Task requirements:
Set down each entry exactly as given; pictures should not appear in the copy.

━━ Dataset ━━

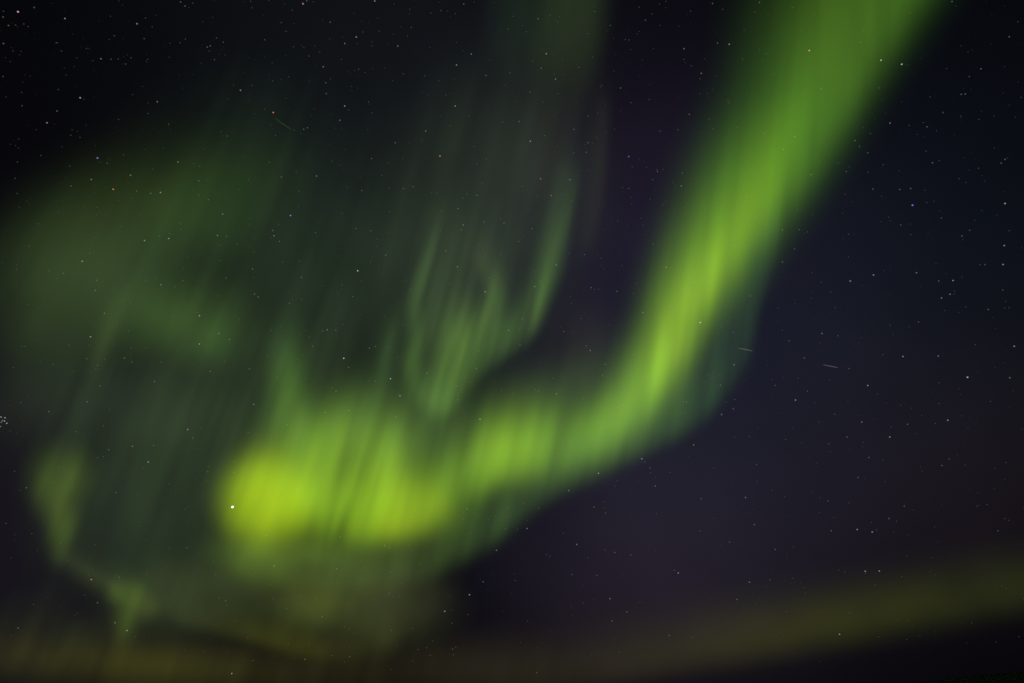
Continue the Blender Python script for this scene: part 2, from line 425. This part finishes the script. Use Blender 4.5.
def g_veil(X, Y):
    g = blob(X, Y, 175, 490, 125, 125, 0, (31, 45, 23), 3.6) + blob(X, Y, 165, 270, 130, 66, 0, (28, 42, 22), 2.4) + blob(X, Y, 250, 130, 90, 60, 0, (12, 20, 12)) + blob(X, Y, 380, 270, 70, 90, 0, (20, 28, 18)) + blob(X, Y, 320, 400, 150, 100, 0, (32, 44, 26), 2.8)
    g = g + blob(X, Y, 490, 205, 92, 120, 10, (33, 43, 27), 2.8) + blob(X, Y, 400, 590, 46, 50, 0, (24, 24, 14), 3.0)
    g = g + blob(X, Y, 120, 662, 130, 22, 4, (44, 44, 4)) + blob(X, Y, 305, 250, 70, 90, 0, (22, 33, 20), 2.6)
    g = g + blob(X, Y, 560, 388, 90, 26, -22, (38, 50, 22)) + blob(X, Y, 580, 335, 40, 34, 0, (20, 18, 8)) + blob(X, Y, 330, 668, 260, 30, 0, (32, 30, 13)) + blob(X, Y, 80, 400, 100, 44, 0, (27, 36, 22))
    g = g + blob(X, Y, 60, 625, 70, 30, 0, (22, 26, 10))
    g = g * (1 - .22 * blob(X, Y, 240, 270, 40, 24, 30, (255, 255, 255))) * (1 - .6 * blob(X, Y, 84, 606, 22, 18, 10, (255, 255, 255))) * (1 - .12 * blob(X, Y, 365, 310, 24, 50, 0, (255, 255, 255)))
    return g * puffs(X, Y, 50, .22, 51)[..., None] * rays(X, Y, 12, 120, .26, 52)[..., None]
aurora("aurora_glow", "faint dark green haze of aurora light filling the left half of the sky", "aurora",
       g_veil, (-100, -60, 720, 720), 5.0, 8, 18e3, 8e3, 150e3, kind='stuff')
#@@END

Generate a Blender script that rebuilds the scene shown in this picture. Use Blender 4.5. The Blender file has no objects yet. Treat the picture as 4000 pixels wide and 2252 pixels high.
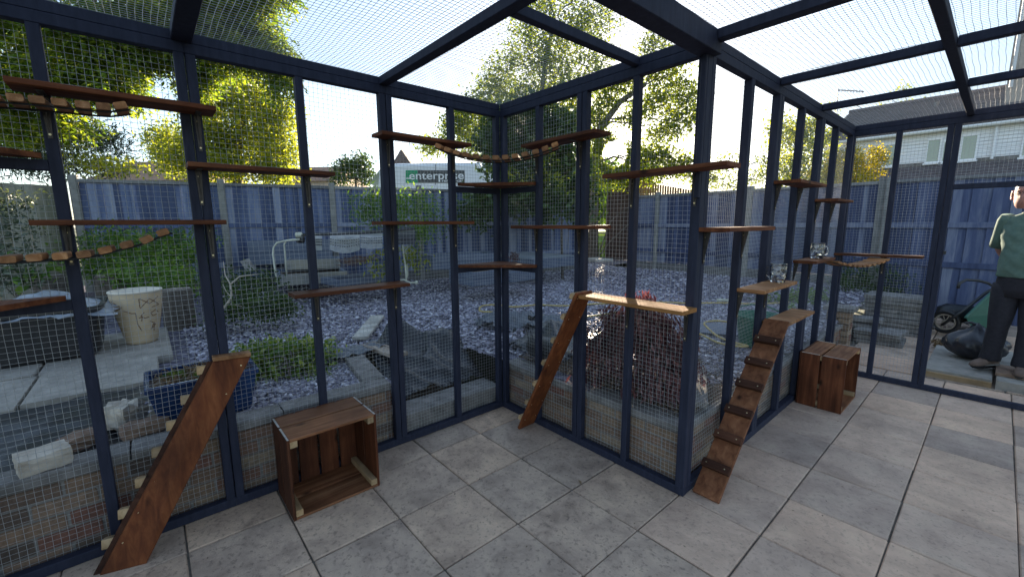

━━━

Correct answer:
Continue the Blender Python script for this scene: part 2, from line 425. This part finishes the script. Use Blender 4.5.
def g_veil(X, Y):
    g = blob(X, Y, 175, 490, 125, 125, 0, (31, 45, 23), 3.6) + blob(X, Y, 165, 270, 130, 66, 0, (28, 42, 22), 2.4) + blob(X, Y, 250, 130, 90, 60, 0, (12, 20, 12)) + blob(X, Y, 380, 270, 70, 90, 0, (20, 28, 18)) + blob(X, Y, 320, 400, 150, 100, 0, (32, 44, 26), 2.8)
    g = g + blob(X, Y, 490, 205, 92, 120, 10, (33, 43, 27), 2.8) + blob(X, Y, 400, 590, 46, 50, 0, (24, 24, 14), 3.0)
    g = g + blob(X, Y, 120, 662, 130, 22, 4, (44, 44, 4)) + blob(X, Y, 305, 250, 70, 90, 0, (22, 33, 20), 2.6)
    g = g + blob(X, Y, 560, 388, 90, 26, -22, (38, 50, 22)) + blob(X, Y, 580, 335, 40, 34, 0, (20, 18, 8)) + blob(X, Y, 330, 668, 260, 30, 0, (32, 30, 13)) + blob(X, Y, 80, 400, 100, 44, 0, (27, 36, 22))
    g = g + blob(X, Y, 60, 625, 70, 30, 0, (22, 26, 10))
    g = g * (1 - .22 * blob(X, Y, 240, 270, 40, 24, 30, (255, 255, 255))) * (1 - .6 * blob(X, Y, 84, 606, 22, 18, 10, (255, 255, 255))) * (1 - .12 * blob(X, Y, 365, 310, 24, 50, 0, (255, 255, 255)))
    return g * puffs(X, Y, 50, .22, 51)[..., None] * rays(X, Y, 12, 120, .26, 52)[..., None]
aurora("aurora_glow", "faint dark green haze of aurora light filling the left half of the sky", "aurora",
       g_veil, (-100, -60, 720, 720), 5.0, 8, 18e3, 8e3, 150e3, kind='stuff')
#@@END

Generate a Blender script that rebuilds the scene shown in this picture. Use Blender 4.5. The Blender file has no objects yet. Treat the picture as 4000 pixels wide and 2252 pixels high.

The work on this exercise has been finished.